Singleton’s 1991 movie, “Boyz n the Hood,” made him, at age 24, the first African-American director and the youngest director ever to be nominated for an Oscar.

He’s also behind the movies “Rosewood,” “Baby Boy” and “Shaft.” His foray into TV includes directing episodes of Fox’s “Empire” and Showtime’s “Billions,” and he got an Emmy nod for “The People v. O.J. Simpson: American Crime Story” (FX) in 2016. Now the 49-year-old is executive-producing two new series: “Rebel” (BET) and “Snowfall.”

Singleton worked on “Snowfall” for three years and brought it to Showtime before the series arrived at FX Networks, premiering on July 9, Chicago Defender reported. Singleton drew from his own life and experiences in South Central Los Angeles. “I was trying to figure out– when I brought it to television—how to create a world that was self-contained,” he said.

Singleton and cast members of the show traveled around the country to promote the series, stopping at the Essence Festival in New Orleans, Dallas and Chicago.

Singleton talked about why he likes working in TV in a July 13 Essence interview.

“I get to make a ‘movie’ weekly, and with film you’re lucky if you get to make one every year or two years. With TV, you’re on the floor every week—seeing stuff happen, working with the scripts and working with actors—and it’s great. (Also with TV) viewers don’t want the okie-doke anymore. They want that authenticity. “Atlanta” and “Insecure” were two of last year’s best programs and they don’t pull punches.

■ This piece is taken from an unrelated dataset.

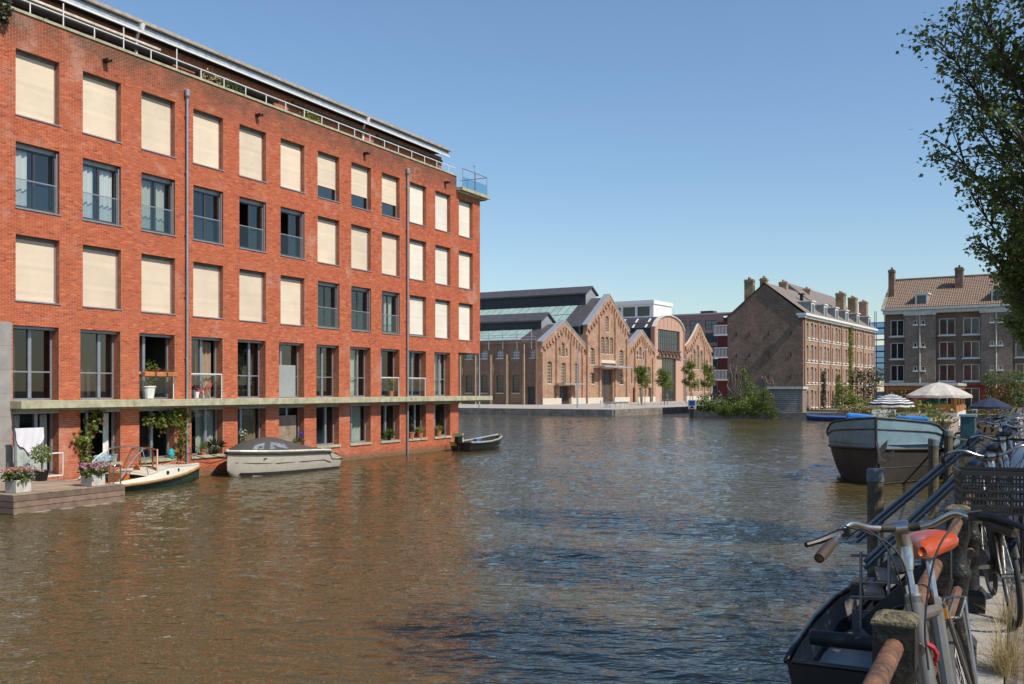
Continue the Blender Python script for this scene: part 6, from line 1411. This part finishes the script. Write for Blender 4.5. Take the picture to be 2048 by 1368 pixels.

The Black people behind the shows and writing them are the real deal. For too long, there were people in the writers’ rooms who weren’t people of color. They were interested in Black culture, but they were afraid to go there because it could be considered racist. Black people don’t have cultural filters. The hardest thing to do as a Black person is to shock other Black people. I’ve always thought that if we shock other Black people, then everybody will love it.”